_Work to do_: Your task is to copy every line of this material exactly.

(Rows from a 3D scene dataset)
============================================================

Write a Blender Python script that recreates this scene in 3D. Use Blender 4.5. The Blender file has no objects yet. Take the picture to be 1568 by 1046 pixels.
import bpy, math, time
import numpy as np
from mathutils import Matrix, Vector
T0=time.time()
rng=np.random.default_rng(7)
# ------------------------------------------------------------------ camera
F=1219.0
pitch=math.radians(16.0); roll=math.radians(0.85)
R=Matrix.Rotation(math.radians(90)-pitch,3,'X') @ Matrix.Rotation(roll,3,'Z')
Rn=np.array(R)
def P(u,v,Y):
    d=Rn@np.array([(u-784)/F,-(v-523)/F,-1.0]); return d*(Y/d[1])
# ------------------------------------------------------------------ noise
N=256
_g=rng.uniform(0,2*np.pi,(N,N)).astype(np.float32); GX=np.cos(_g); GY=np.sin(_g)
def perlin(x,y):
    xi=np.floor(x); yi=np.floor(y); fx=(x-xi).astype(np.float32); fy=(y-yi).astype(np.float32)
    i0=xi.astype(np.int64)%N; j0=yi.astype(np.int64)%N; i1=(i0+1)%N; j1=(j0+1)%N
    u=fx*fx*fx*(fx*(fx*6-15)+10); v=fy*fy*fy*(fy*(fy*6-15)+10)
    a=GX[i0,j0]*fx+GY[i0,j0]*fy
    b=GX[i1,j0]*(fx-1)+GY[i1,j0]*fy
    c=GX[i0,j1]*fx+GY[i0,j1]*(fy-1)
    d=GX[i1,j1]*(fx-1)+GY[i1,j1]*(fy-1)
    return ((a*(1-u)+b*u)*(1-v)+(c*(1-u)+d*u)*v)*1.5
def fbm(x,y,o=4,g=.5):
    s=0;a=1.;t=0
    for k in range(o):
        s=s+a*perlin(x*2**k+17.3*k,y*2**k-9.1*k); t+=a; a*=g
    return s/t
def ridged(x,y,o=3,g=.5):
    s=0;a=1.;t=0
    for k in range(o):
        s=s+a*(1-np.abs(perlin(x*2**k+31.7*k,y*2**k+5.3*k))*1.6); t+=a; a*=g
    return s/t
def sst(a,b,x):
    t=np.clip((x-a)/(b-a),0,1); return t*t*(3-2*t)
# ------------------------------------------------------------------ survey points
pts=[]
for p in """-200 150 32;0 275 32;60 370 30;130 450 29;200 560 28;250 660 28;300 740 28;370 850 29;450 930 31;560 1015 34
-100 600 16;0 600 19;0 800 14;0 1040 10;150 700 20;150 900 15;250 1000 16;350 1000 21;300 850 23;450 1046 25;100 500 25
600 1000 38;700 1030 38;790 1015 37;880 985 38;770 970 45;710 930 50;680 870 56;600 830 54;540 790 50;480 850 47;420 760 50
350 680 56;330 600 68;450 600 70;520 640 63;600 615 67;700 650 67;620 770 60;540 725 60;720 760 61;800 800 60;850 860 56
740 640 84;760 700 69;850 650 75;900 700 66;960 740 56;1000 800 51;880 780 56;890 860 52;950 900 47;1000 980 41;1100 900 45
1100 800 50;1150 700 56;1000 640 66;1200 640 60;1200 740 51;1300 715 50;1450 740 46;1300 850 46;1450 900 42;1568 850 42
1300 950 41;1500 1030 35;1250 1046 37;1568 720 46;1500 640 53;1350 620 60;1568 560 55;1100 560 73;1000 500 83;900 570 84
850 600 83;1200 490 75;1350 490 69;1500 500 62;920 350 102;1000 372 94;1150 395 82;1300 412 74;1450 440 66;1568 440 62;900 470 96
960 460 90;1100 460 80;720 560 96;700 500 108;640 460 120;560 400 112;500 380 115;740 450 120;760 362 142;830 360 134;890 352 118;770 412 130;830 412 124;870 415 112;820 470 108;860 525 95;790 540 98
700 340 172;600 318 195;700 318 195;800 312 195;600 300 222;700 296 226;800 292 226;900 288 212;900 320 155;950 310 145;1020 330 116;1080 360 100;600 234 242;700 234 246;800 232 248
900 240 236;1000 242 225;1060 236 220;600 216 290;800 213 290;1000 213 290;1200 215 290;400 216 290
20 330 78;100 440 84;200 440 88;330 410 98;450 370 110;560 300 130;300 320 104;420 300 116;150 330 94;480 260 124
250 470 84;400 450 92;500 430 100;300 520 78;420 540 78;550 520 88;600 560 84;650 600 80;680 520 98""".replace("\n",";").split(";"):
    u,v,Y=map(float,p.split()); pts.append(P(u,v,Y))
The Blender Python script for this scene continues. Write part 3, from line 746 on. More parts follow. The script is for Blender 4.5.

============================================================

_Full response_:
Write a Blender Python script that recreates this scene in 3D. Use Blender 4.5. The Blender file has no objects yet. Take the picture to be 1568 by 1046 pixels.
import bpy, math, time
import numpy as np
from mathutils import Matrix, Vector
T0=time.time()
rng=np.random.default_rng(7)
# ------------------------------------------------------------------ camera
F=1219.0
pitch=math.radians(16.0); roll=math.radians(0.85)
R=Matrix.Rotation(math.radians(90)-pitch,3,'X') @ Matrix.Rotation(roll,3,'Z')
Rn=np.array(R)
def P(u,v,Y):
    d=Rn@np.array([(u-784)/F,-(v-523)/F,-1.0]); return d*(Y/d[1])
# ------------------------------------------------------------------ noise
N=256
_g=rng.uniform(0,2*np.pi,(N,N)).astype(np.float32); GX=np.cos(_g); GY=np.sin(_g)
def perlin(x,y):
    xi=np.floor(x); yi=np.floor(y); fx=(x-xi).astype(np.float32); fy=(y-yi).astype(np.float32)
    i0=xi.astype(np.int64)%N; j0=yi.astype(np.int64)%N; i1=(i0+1)%N; j1=(j0+1)%N
    u=fx*fx*fx*(fx*(fx*6-15)+10); v=fy*fy*fy*(fy*(fy*6-15)+10)
    a=GX[i0,j0]*fx+GY[i0,j0]*fy
    b=GX[i1,j0]*(fx-1)+GY[i1,j0]*fy
    c=GX[i0,j1]*fx+GY[i0,j1]*(fy-1)
    d=GX[i1,j1]*(fx-1)+GY[i1,j1]*(fy-1)
    return ((a*(1-u)+b*u)*(1-v)+(c*(1-u)+d*u)*v)*1.5
def fbm(x,y,o=4,g=.5):
    s=0;a=1.;t=0
    for k in range(o):
        s=s+a*perlin(x*2**k+17.3*k,y*2**k-9.1*k); t+=a; a*=g
    return s/t
def ridged(x,y,o=3,g=.5):
    s=0;a=1.;t=0
    for k in range(o):
        s=s+a*(1-np.abs(perlin(x*2**k+31.7*k,y*2**k+5.3*k))*1.6); t+=a; a*=g
    return s/t
def sst(a,b,x):
    t=np.clip((x-a)/(b-a),0,1); return t*t*(3-2*t)
# ------------------------------------------------------------------ survey points
pts=[]
for p in """-200 150 32;0 275 32;60 370 30;130 450 29;200 560 28;250 660 28;300 740 28;370 850 29;450 930 31;560 1015 34
-100 600 16;0 600 19;0 800 14;0 1040 10;150 700 20;150 900 15;250 1000 16;350 1000 21;300 850 23;450 1046 25;100 500 25
600 1000 38;700 1030 38;790 1015 37;880 985 38;770 970 45;710 930 50;680 870 56;600 830 54;540 790 50;480 850 47;420 760 50
350 680 56;330 600 68;450 600 70;520 640 63;600 615 67;700 650 67;620 770 60;540 725 60;720 760 61;800 800 60;850 860 56
740 640 84;760 700 69;850 650 75;900 700 66;960 740 56;1000 800 51;880 780 56;890 860 52;950 900 47;1000 980 41;1100 900 45
1100 800 50;1150 700 56;1000 640 66;1200 640 60;1200 740 51;1300 715 50;1450 740 46;1300 850 46;1450 900 42;1568 850 42
1300 950 41;1500 1030 35;1250 1046 37;1568 720 46;1500 640 53;1350 620 60;1568 560 55;1100 560 73;1000 500 83;900 570 84
850 600 83;1200 490 75;1350 490 69;1500 500 62;920 350 102;1000 372 94;1150 395 82;1300 412 74;1450 440 66;1568 440 62;900 470 96
960 460 90;1100 460 80;720 560 96;700 500 108;640 460 120;560 400 112;500 380 115;740 450 120;760 362 142;830 360 134;890 352 118;770 412 130;830 412 124;870 415 112;820 470 108;860 525 95;790 540 98
700 340 172;600 318 195;700 318 195;800 312 195;600 300 222;700 296 226;800 292 226;900 288 212;900 320 155;950 310 145;1020 330 116;1080 360 100;600 234 242;700 234 246;800 232 248
900 240 236;1000 242 225;1060 236 220;600 216 290;800 213 290;1000 213 290;1200 215 290;400 216 290
20 330 78;100 440 84;200 440 88;330 410 98;450 370 110;560 300 130;300 320 104;420 300 116;150 330 94;480 260 124
250 470 84;400 450 92;500 430 100;300 520 78;420 540 78;550 520 88;600 560 84;650 600 80;680 520 98""".replace("\n",";").split(";"):
    u,v,Y=map(float,p.split()); pts.append(P(u,v,Y))
The Blender Python script for this scene continues. Write part 3, from line 746 on. More parts follow. The script is for Blender 4.5.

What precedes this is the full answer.